The million dollar campaign received a major boost from Edith and Henry Everett of New York City who have pledged $300,000, the largest gift ever received by the NIF. The thrust of the NIF, Abram said, is to provide support for community-based programs in Israel that are dealing with social inequities in new and innovative ways.

It supports those working to improve Jewish-Arab relations; helps women and men who are victims of sexual violence or who are caught in the complex legal and religious divorce regulations in Israel; gives seed money to neighborhood groups in Sephardic communities; and finances one-third of the budget of the Association for Civil Rights in Israel, the nation’s largest and most influential civil rights and liberties organization.

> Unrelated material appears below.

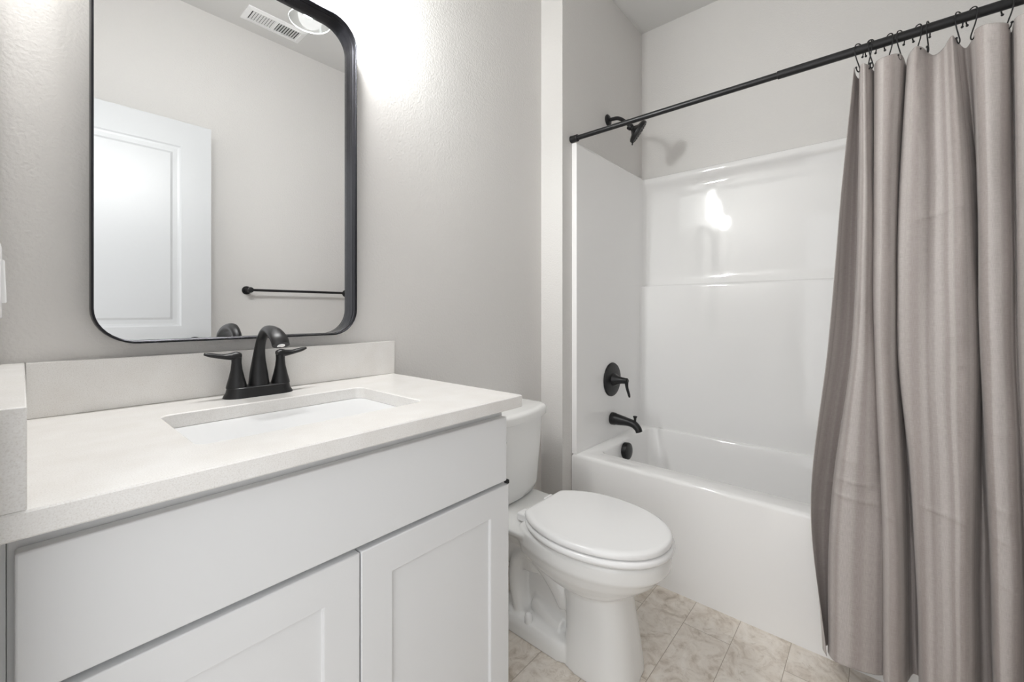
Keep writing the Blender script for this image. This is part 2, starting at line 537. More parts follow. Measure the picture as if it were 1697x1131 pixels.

Altogether, close to 100 Israeli organizations have been helped by the NIF, either with direct grants or through Shatil, which was established by the NIF in 1982 to provide technical assistance and training to citizens’ action and self-help organizations, Abram said.

The goals of all these organizations, she said, is to defend and improve Israel’s democracy and to combat anti-democratic manifestations such as the rise of nationalist extremism.

The NIF’s fund-raising campaign will include 30 meetings across the United States between Thanks-giving and Chanukah in which the participants will “rededicate themselves to democracy in Israel,” Abram said. Many of these meetings will feature a new 30-minute video called “Shaping Our Future,” which was directed and produced by Carol Polakoff, whose films have been shown on PBS and network TV.